I'm asking a question about Lie group representation. Let $G$ be a Lie group, not necessarily connected. Let $\Omega$ be an element in the center of the universal enveloping algebra $U(\mathfrak{g})$ of the Lie algebra $\mathfrak{g}$ of $G$, so $\Omega$ commutes with every vector $X\in\mathfrak{g}$. Let $\rho$ be a unitary representation of $G$ on a complex Hilbert space $H$. Then $\rho$ induces an algebra homomorphism (which will be denoted as just $\rho$) from $U(\mathfrak{g})$ into the linear endomorphism algebra of some dense subspace of $H$, the space of smooth vectors. If $\rho$ is irreducible, meaning that there is no proper nontrivial closed subspace of $H$ that is invariant under all of $\rho(g)$'s, then can we say that $\rho(\Omega)$ is a scalar multiple of the identity map on $H$?
I've been convinced that the Schur's lemma is still true for unbounded operators; more precisely, if $T$ is a densely-defined closable unbounded operator on $H$ commuting with every $\rho(g)$ (so in particular the domain $D(T)$ of $T$ is invariant under $\rho(g)$'s) then $T$ should be a scalar. But it is not clear to me that whether or not $\rho(\Omega)$ commutes with $\rho(g)$'s.
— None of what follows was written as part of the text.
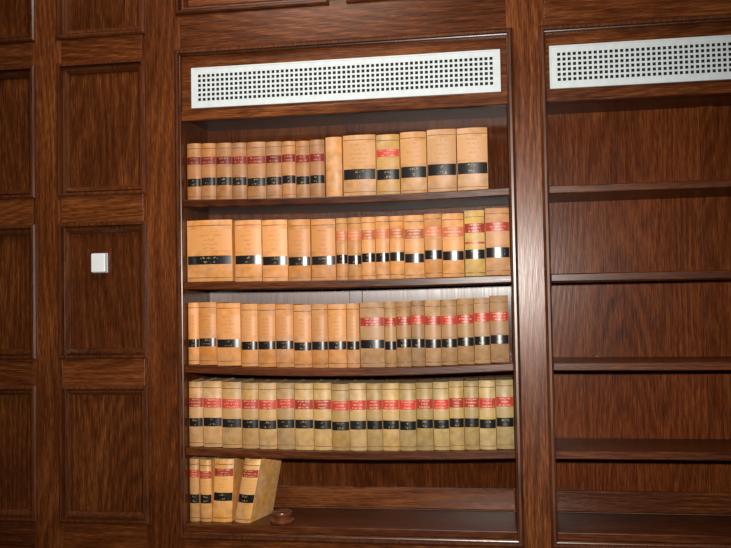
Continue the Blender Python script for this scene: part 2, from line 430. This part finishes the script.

Perhaps the answer to my question is true when $\Omega$ is invariant under the adjoint action of $G$, but this is also not clear.
So my question is:
- Is it true that $\rho(\Omega)$ should be a scalar?
- Should $\Omega$ be invariant under $\mathrm{Ad}_{g}$?
If not, when those are true?
(1) What if $H$ is finite-dimensional?
(2) What if $G$ is connected, or simply-connected?
Thank you.